1. MySQL Replication

MySQL master‑slave replication copies data from a primary server to one or more secondary servers, enabling read/write separation: write operations go to the primary, while read operations are served by the replicas, increasing read throughput.

The replication process works by logging updates to the primary's Binlog, which a replication thread reads and transmits to each replica. The replica writes the events to its Relay log and a SQL thread re‑executes them, keeping the data synchronized.

Master‑master (dual‑primary) replication extends this model: two servers act as primaries, each replicating its writes to the other, providing higher write availability.

Advantages of a one‑primary‑multiple‑replica setup :

Load distribution : read traffic is spread across several replicas.

Dedicated resources : specific replicas can be tuned for particular query types.

Cold backup : replicas can be taken offline for backup without affecting the primary.

High availability : failure of a single replica has minimal impact on the overall system.

Replication considerations :

Avoid writing to both primary and replica simultaneously to prevent conflicts.

Replication improves read concurrency but does not increase write capacity or total storage.

Schema changes generate large synchronization delays; they should be performed carefully, often by a DBA.

In a failover scenario, the application detects primary failure, redirects writes to the surviving primary, and later resynchronizes the recovered node as a replica.

2. Data Sharding

When a single database cannot handle write load or data size, sharding splits a table into smaller pieces stored on multiple servers, reducing storage pressure and improving write scalability.
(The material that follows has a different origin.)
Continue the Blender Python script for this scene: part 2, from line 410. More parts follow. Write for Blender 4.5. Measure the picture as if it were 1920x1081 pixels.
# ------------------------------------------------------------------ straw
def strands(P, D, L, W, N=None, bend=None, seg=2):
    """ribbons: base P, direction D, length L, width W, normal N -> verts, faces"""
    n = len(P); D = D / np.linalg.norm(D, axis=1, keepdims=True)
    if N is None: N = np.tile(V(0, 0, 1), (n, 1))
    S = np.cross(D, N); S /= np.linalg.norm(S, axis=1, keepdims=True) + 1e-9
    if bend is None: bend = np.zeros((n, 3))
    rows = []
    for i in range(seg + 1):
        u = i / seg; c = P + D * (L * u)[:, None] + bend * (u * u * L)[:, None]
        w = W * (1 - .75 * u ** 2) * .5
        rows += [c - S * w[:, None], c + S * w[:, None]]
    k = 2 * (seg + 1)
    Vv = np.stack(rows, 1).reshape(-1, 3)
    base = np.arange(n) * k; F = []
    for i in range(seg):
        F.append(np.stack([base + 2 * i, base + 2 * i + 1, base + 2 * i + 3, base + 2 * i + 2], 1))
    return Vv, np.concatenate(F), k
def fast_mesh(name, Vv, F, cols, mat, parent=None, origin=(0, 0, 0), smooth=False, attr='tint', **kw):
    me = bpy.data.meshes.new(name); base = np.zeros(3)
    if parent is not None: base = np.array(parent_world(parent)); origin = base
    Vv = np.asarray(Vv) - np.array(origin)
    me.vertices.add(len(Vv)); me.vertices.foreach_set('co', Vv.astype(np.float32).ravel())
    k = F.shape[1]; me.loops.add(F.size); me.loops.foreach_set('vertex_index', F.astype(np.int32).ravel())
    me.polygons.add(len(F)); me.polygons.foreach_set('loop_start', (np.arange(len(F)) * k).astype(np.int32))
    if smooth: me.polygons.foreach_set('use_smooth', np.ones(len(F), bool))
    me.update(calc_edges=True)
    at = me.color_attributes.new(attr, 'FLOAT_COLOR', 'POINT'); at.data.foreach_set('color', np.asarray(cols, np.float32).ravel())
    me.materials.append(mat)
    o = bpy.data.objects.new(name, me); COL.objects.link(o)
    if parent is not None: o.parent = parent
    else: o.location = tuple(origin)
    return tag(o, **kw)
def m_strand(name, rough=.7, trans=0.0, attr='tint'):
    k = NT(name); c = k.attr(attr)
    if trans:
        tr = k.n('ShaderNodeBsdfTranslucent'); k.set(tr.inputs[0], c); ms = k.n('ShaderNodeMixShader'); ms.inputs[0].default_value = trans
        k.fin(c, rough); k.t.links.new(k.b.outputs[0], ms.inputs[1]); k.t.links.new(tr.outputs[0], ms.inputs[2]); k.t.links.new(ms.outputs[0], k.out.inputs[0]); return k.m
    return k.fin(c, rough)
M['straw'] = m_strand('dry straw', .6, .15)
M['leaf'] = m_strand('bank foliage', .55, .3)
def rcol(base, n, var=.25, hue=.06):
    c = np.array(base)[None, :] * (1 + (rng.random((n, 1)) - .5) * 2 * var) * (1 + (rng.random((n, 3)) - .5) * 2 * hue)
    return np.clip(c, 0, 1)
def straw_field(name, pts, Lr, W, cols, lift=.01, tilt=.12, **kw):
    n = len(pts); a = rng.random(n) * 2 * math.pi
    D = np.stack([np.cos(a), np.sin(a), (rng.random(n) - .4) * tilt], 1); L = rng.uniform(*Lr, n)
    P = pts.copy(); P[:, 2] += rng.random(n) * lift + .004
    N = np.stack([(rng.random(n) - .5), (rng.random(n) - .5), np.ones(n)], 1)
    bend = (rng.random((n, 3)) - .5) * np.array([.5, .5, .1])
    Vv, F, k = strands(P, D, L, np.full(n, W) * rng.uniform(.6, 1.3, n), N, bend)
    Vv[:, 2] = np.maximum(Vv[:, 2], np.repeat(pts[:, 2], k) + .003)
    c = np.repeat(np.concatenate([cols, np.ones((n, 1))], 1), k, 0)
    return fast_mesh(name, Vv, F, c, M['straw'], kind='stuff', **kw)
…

Key goals : divide a large table into shards, each residing on a different server, and route queries based on a shard key.

Characteristics :

Servers are independent; failure of one does not affect others.

Routing is performed via the shard key, allowing the application to contact only the relevant server.

Hard‑coded sharding example : using user ID parity (odd IDs to server 2, even IDs to server 1). The application calculates the remainder and connects to the appropriate server, but this couples business logic with sharding rules, making maintenance harder.

External mapping table : store the shard‑to‑server mapping outside the application, allowing dynamic lookup of the target server based on the shard key.

Specialized middleware such as Mycat can manage sharding transparently. For example, with three shard servers (dn1, dn2, dn3) and a rule based on the prov field, a query like SELECT * FROM orders WHERE prov='wuhan' is automatically routed to the correct node.

When data volume grows, additional shard servers can be added, but the routing rules must be updated and existing data may need to be migrated—a complex operation often mitigated by logical database abstractions.

3. Database Deployment Schemes

Single service with a single database : multiple application servers share one database; suitable for low‑traffic early stages.

Master‑slave scaling : introduce one primary and multiple replicas to separate write and read workloads, achieving basic horizontal scaling.

Two web services with two databases (business splitting) : separate functional domains (e.g., product catalog vs. user data) into distinct databases, each possibly using master‑slave replication, reducing coupling and improving performance.

Comprehensive scheme : combine sharding and replication—critical tables are sharded across multiple servers, each shard employing master‑slave replication for high availability.

For workloads that do not require relational features, NoSQL databases can provide higher storage capacity and concurrency, though they introduce consistency challenges governed by the CAP theorem, which can be mitigated with techniques such as timestamp merging, client‑side conflict resolution, or voting protocols.